In diese Kategorie fällt auch die aktuelle Preisträgerin. Maria Corina Machado ist außerhalb von Venezuela ähnlich bekannt wie Shimon Sakaguch oder John Clarke. Das soll ihre Verdienste in keiner Weise schmälern. Venezuela ist ein Land, in dem gar nicht genug für Demokratie gekämpft werden kann. Ob der Preis die Arbeit der Aktivistin und Politikerin beflügeln kann, steht freilich in den Sternen. Vor sechs Jahren hat nicht nur die deutsche Bundesregierung Juan Guaidó als Präsidenten anerkannt, der Plan, ihn als Gegenpräsident zu Nicolas Maduro aufzubauen, scheiterte grandios.

Manches ist anders als zuvor

Vieles scheint im diesjährigen Nobelpreisjahr also ähnlich zu sein wie in den Jahren zuvor, und doch ist einiges anders. Noch nie hat ein Politiker im Vorfeld der Preisverleihung so massiv, so hemmungslos, so unverschämt für sich selbst Werbung gemacht wie Donald Trump.
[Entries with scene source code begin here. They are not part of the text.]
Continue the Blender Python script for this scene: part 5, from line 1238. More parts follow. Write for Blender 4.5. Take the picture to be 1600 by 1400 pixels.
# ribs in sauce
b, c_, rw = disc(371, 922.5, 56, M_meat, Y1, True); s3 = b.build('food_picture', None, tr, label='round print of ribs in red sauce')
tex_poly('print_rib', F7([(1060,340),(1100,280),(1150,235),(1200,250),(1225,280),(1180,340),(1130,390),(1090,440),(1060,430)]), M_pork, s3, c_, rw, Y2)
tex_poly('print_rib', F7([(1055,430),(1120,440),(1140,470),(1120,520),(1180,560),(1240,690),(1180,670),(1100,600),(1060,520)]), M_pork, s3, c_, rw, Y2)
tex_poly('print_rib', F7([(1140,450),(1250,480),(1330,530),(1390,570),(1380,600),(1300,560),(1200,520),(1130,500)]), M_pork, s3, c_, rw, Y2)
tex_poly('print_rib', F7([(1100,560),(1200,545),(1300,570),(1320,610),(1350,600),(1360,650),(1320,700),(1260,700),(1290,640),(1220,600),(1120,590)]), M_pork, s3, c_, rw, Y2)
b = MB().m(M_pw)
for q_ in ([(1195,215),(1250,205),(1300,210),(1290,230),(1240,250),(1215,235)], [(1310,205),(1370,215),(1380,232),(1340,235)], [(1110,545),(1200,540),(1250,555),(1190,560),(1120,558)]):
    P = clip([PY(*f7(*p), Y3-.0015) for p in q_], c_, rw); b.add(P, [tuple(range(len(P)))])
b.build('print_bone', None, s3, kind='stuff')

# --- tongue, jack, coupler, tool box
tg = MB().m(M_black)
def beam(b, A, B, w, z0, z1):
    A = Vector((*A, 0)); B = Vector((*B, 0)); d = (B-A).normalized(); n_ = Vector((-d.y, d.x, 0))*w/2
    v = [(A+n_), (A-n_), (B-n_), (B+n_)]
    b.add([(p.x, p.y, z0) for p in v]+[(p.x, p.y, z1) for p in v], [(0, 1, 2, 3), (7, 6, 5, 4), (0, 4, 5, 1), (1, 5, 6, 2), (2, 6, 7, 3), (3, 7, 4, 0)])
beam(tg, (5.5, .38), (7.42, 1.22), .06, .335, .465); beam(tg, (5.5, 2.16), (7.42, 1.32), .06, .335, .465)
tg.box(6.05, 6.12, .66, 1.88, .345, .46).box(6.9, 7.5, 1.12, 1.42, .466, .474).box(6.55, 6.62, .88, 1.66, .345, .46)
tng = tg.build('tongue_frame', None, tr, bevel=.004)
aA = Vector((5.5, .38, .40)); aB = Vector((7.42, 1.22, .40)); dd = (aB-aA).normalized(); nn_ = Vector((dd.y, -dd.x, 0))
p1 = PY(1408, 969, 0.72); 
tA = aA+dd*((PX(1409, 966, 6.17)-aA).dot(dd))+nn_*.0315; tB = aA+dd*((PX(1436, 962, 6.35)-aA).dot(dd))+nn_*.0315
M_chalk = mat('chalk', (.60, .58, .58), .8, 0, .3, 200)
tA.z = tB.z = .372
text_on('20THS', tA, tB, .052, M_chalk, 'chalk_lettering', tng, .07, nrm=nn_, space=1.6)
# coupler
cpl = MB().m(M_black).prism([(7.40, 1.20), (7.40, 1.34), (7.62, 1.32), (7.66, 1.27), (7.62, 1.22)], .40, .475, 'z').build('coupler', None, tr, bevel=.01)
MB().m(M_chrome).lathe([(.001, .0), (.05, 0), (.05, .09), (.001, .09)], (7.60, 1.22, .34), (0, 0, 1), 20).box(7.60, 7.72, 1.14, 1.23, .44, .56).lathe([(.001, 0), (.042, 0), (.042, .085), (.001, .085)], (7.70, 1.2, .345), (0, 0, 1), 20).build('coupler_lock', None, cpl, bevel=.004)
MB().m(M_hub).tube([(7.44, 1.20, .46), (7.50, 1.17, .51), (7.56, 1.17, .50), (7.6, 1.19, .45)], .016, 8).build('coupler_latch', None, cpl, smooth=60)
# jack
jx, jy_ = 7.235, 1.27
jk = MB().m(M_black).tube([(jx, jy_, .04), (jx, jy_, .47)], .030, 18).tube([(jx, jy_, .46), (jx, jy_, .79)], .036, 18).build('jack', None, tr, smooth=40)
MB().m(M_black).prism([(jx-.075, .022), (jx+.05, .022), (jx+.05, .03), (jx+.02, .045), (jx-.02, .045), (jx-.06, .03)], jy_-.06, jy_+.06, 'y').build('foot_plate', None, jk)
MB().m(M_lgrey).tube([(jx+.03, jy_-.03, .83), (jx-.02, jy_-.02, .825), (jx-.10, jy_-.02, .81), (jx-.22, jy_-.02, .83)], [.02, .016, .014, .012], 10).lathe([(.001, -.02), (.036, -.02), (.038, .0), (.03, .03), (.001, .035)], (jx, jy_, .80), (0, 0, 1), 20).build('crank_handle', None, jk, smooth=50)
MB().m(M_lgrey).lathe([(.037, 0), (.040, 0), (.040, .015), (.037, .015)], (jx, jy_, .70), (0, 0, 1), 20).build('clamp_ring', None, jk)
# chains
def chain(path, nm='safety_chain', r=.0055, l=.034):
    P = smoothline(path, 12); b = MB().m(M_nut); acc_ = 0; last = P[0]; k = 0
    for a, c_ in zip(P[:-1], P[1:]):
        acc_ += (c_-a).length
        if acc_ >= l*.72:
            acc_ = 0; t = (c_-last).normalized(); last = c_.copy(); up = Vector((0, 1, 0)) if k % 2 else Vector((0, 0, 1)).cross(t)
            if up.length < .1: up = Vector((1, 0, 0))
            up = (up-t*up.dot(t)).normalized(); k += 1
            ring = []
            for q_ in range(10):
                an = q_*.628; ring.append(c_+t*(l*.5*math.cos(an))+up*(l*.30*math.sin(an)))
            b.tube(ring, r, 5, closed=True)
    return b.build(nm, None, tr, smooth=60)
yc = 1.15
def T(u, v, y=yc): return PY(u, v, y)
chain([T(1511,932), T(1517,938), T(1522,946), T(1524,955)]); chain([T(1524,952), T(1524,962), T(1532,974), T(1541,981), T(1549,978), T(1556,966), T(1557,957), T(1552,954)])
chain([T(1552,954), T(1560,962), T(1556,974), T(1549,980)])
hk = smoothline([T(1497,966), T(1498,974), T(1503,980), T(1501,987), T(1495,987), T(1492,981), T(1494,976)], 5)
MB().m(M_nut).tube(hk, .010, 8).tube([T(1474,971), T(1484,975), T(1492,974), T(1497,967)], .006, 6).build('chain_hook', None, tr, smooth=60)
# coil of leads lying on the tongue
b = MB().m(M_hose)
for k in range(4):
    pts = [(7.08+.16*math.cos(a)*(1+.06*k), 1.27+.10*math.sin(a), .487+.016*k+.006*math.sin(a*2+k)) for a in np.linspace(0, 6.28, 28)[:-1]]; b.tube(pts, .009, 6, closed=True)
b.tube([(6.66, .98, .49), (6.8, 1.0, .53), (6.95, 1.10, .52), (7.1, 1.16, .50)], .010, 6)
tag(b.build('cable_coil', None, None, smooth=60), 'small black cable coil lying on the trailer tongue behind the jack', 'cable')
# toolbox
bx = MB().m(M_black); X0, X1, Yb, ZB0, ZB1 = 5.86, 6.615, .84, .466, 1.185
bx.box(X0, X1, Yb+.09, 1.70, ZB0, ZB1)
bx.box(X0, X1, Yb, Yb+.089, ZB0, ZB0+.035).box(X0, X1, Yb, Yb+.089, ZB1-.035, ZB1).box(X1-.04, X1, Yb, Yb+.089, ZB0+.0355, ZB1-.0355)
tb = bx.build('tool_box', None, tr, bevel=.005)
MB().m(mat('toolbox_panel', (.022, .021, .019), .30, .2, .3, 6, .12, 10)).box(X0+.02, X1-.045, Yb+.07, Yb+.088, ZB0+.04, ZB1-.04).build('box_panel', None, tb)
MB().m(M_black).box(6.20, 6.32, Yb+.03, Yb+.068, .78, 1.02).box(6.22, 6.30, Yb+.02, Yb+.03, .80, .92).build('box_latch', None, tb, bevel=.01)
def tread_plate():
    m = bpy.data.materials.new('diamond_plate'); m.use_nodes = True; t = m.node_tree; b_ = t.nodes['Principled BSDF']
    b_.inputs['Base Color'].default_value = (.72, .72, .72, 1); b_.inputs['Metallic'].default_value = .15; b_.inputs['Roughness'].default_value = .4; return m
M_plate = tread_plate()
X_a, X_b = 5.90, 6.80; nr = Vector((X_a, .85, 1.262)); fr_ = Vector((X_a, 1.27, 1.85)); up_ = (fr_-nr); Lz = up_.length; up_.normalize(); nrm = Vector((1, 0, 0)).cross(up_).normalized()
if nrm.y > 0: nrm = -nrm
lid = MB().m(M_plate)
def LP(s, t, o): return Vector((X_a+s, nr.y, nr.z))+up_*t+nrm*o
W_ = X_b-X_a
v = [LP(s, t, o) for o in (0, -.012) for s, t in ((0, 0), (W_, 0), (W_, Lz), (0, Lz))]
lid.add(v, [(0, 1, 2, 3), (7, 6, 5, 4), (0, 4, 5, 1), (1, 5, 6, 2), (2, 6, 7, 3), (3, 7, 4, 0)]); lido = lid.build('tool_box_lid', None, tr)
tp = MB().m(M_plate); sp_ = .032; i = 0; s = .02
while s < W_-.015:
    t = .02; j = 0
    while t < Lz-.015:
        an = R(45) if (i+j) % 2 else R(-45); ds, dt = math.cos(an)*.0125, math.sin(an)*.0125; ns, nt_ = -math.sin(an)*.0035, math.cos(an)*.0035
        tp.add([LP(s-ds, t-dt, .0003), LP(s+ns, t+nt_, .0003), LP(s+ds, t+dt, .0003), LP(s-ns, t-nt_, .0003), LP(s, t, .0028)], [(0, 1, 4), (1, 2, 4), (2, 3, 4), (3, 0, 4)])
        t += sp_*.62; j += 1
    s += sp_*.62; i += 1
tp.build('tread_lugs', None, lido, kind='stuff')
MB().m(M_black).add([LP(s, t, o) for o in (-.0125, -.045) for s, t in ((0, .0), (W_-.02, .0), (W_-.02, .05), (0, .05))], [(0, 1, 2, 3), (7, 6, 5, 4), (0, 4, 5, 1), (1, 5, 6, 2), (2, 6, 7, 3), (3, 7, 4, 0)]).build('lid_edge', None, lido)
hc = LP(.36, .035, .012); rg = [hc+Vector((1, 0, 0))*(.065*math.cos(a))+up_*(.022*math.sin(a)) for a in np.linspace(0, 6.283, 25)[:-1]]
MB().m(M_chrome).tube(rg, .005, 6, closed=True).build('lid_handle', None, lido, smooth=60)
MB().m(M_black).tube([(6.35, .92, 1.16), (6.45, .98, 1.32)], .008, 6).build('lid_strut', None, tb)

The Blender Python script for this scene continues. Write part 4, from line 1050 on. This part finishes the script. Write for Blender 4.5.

Und weil der US-Präsident nicht nur mit dem größtmöglichen Ego ausgestattet ist, sondern auch mit der größtmöglichen Macht, fürchtet nun eine ganze Nation den Zorn des Weißen Hauses. Wie nie zuvor ist die norwegische Regierung bemüht zu erklären, dass sie keinen Einfluss auf die Wahl des Nobelkomitees hat. Das Komitee selbst fühlt sich genötigt zu erklären, dass die Entscheidung vor den neuesten Entwicklungen im Nahen Osten gefallen ist. Ob Trump das alles versteht, ist eine ganz andere Frage.

Keine Auszeichnung wie auf dem Golfplatz

Der US-Präsident sieht die Auszeichnung wie einen Preis auf dem Golfplatz an, den gewinnt, wem ein paar gute Schläge gelungen sind. Dieser Gedankengang ist nicht die einzige Fehlfunktion in Trumps Oberstübchen. Ja, es braucht ein paar herausragende Ideen, Eigenschaften, Initiativen. Es braucht aber auch eine gewisse Nachhaltigkeit. Die aktuelle Preisträgerin Machado bemüht sich seit mehreren Jahrzehnten um ihr Land, die Europäische Union war zum Zeitpunkt der Auszeichnung 2012 seit 60 Jahren um Frieden auf dem Kontinent bemüht.

Dass Nobelpreise im Vorgriff auf die friedensstiftenden Ereignisse auch daneben gehen können, zeigt der Preis für Barack Obama 2009. Der Kampf des damaligen US-Präsidenten für eine atomwaffenfreie Welt war zwar ehrlich gemeint, aber weitgehend erfolglos. Ob die Bemühungen von Donald Trump im Nahen Osten auf fruchtbareren Boden fallen, lässt sich jetzt noch nicht sagen. Ausgeschlossen ist das nicht. Und wenn es gelingt, dem amtierenden US-Präsidenten klar zu machen, dass Beharrlichkeit ein entscheidender Faktor für den Erfolg ist, dann könnte die Welt vielleicht an mehreren Stellen durchatmen. Eine spätere Preisverleihung an Trump ist dann auch nicht ausgeschlossen.